Частная жизнь — упорядоченная жизнь
Формированию атмосферы интимности внутри семьи (позже ставшей предметом всеобщих чаяний) препятствовало отнюдь не ослабление родственных связей, и не пренебрежительное отношение к женщинам и детям, и даже не отсутствие соответствующих чувств. Истинной препоной выступало хозяйство в целом, власть, которой наделялись те, кому принадлежали первые роли, и, конечно, тот факт, что вся ответственность была сосредоточена у главы семьи. Опять–таки сошлемся на советы, которые госпожа де Менте- нон давала своим воспитанницам, мечтавшим об идиллической свободе в замужестве, напоминая им о суровой реальности: «Мадемуазель, у вас будет муж, которому надо будет угождать, и у вас будет господин… Возможно, вы придетесь ему не по нраву; возможно, он вам придется не по нраву: вероятность, что ваши вкусы окажутся сходными, крайне ничтожна. Не исключено, что ему вздумается вас погубить или же он окажется скрягой и будет отказывать вам во всем: было бы докучно перечислять, каков бывает брак» («Беседы: о неизбежной стеснительности любых жизненных состояний»)[24].
Увещевания, постоянно звучащие в письмах, беседах и советах высокопоставленной воспитательницы, должны были подготовить девушек к домашней жизни, к устройству небогатого семейного хозяйства, где недостаток средств требует экономии, но не унижает достоинства. Такое существование практически не соприкасается со светским, и, учитывая незначительность внешних контактов этой среды и ее внутренний дух, именно тут можно было бы ожидать расцвета приватности.

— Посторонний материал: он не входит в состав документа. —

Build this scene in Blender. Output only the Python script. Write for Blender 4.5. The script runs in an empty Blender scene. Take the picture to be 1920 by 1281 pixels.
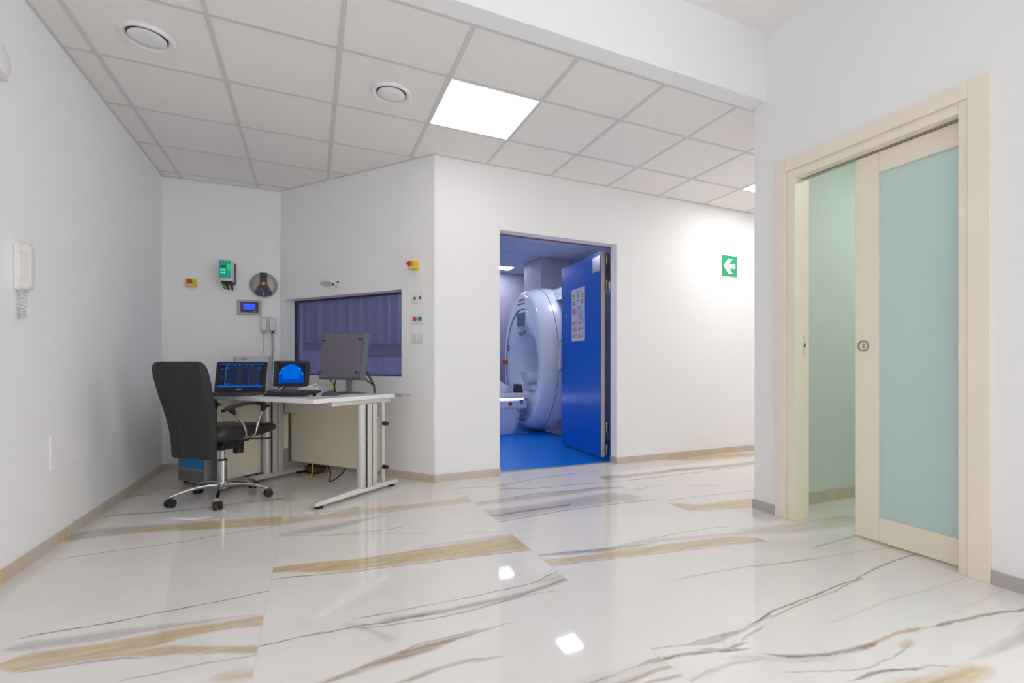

На деле мы постоянно сталкиваемся с предостережениями против иллюзорных представлений о комфорте интимного общения, теплоте и непринужденности таких отношений. Девушки должны сознавать, что сколь бы ни было строго регламентированным и деятельным их пребывание в пансионе, семейная жизнь принесет с собой еще больше обязанностей и лишений. Это конец беззаботной юности, оберегаемой, холимой и лелеемой благосклонной воспитательницей, играм в кругу подруг. Дальше их ждет тяжелый труд и борьба с нуждой, требующая экономии ресурсов и отказа от любого досуга, даже посвященного благочестивым делам и размышлениям. Следует трудиться для своих ближних с мыслью о молитве, поскольку на нее часто не будет хватать времени. Следует подавлять в себе и желание подать милостыню нуждающимся, поскольку сперва надо убедиться в достаточном благополучии родни и домочадцев.